From Prestellar to Protostellar Cores II. Time Dependence and Deuterium Fractionation

TL;DR

This study models the chemical evolution and deuterium fractionation during star formation, revealing how molecular abundances and D/H ratios change from prestellar to protostellar stages, with implications for understanding organic molecule formation.

Contribution

It introduces a time-dependent gas-grain chemical model applied to a 1-D hydrodynamic framework, extending to circumstellar disk chemistry, highlighting the evolution of complex organics and deuteration.

Findings

Gas-phase methanol and methane are more abundant than CO in early stages.

Complex organic molecules form efficiently during the warm-up phase.

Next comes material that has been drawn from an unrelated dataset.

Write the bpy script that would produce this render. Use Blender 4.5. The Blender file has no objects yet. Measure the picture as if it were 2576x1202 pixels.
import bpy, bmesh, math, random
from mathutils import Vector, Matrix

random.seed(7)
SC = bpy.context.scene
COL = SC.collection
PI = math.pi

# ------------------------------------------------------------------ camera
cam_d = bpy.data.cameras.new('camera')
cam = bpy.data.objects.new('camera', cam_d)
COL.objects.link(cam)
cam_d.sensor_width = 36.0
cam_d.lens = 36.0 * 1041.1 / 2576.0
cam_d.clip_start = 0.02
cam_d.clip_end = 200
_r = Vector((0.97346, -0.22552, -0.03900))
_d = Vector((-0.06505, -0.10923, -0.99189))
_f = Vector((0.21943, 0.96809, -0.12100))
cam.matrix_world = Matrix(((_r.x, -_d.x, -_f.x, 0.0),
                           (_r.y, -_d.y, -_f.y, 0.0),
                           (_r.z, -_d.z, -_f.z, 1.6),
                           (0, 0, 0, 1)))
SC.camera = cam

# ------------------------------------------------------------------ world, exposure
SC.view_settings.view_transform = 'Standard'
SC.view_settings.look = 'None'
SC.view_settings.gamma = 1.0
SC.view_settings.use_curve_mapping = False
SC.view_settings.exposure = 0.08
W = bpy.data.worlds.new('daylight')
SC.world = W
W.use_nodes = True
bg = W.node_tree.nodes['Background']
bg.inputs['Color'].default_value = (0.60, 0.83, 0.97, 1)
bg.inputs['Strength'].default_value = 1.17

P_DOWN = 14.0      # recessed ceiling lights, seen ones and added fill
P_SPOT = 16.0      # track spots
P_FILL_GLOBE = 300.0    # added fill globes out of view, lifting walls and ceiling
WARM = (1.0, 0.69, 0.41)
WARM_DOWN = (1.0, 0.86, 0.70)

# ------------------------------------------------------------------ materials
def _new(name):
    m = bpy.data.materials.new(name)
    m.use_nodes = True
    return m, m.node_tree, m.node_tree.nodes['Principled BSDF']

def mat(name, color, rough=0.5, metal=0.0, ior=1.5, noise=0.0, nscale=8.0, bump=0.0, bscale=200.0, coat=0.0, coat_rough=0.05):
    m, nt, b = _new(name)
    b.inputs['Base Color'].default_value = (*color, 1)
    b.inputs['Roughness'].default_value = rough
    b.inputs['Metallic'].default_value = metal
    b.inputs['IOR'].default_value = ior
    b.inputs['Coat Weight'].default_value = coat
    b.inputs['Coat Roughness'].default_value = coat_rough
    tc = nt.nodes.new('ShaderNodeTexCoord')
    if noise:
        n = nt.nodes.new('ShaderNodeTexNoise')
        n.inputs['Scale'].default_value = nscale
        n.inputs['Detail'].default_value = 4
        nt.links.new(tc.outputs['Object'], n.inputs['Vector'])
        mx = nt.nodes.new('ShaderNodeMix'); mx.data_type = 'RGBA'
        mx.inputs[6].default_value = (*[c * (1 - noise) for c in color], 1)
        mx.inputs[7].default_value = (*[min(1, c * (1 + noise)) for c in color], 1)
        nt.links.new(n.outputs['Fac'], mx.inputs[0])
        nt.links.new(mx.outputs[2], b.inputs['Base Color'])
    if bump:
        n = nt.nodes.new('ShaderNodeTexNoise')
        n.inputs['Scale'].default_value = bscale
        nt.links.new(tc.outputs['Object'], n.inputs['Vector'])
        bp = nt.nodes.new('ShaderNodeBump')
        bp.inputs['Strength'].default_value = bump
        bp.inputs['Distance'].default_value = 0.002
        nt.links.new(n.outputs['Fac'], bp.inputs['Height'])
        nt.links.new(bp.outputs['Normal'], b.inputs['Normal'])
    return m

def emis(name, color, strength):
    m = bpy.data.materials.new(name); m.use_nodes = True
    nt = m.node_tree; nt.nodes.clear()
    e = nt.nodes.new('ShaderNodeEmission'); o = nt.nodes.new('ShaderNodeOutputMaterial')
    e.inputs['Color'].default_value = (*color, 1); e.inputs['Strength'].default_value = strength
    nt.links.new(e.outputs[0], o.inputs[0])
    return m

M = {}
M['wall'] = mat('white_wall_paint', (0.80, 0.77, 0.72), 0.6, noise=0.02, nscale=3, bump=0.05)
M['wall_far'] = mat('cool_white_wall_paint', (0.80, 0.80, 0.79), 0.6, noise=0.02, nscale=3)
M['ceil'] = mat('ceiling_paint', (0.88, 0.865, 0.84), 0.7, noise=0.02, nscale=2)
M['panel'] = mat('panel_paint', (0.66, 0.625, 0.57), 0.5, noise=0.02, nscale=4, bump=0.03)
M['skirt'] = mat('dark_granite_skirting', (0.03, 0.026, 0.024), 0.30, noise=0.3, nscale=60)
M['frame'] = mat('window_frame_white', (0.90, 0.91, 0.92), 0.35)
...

Deuteration is high in large organic molecules due to cold-phase conditions.

Abstract

We investigate the molecular evolution and D/H abundance ratios that develop as star formation proceeds from a dense-cloud core to a protostellar core, by solving a gas-grain reaction network applied to a 1-D radiative hydrodynamic model with infalling fluid parcels. Spatial distributions of gas and ice-mantle species are calculated at the first-core stage, and at times after the birth of a protostar. Gas-phase methanol and methane are more abundant than CO at radii $r\lesssim 100$ AU in the first-core stage, but gradually decrease with time, while abundances of larger organic species increase. The warm-up phase, when complex organic molecules are efficiently formed, is longer-lived for those fluid parcels in-falling at later stages. The formation of unsaturated carbon chains (warm carbon-chain chemistry) is also more effective in later stages; C$^+$, which reacts with CH$_4$ to form carbon chains, increases in abundance as the envelope density decreases. The large organic molecules and carbon chains are strongly deuterated, mainly due to high D/H ratios in the parent molecules, determined in the cold phase. We also extend our model to simulate simply the chemistry in circumstellar disks, by suspending the 1-D infall of a fluid parcel at constant disk radii. The species CH$_3$OCH$_3$ and HCOOCH$_3$ increase in abundance in $10^4-10^5$ yr at the fixed warm temperature; both also have high D/H ratios.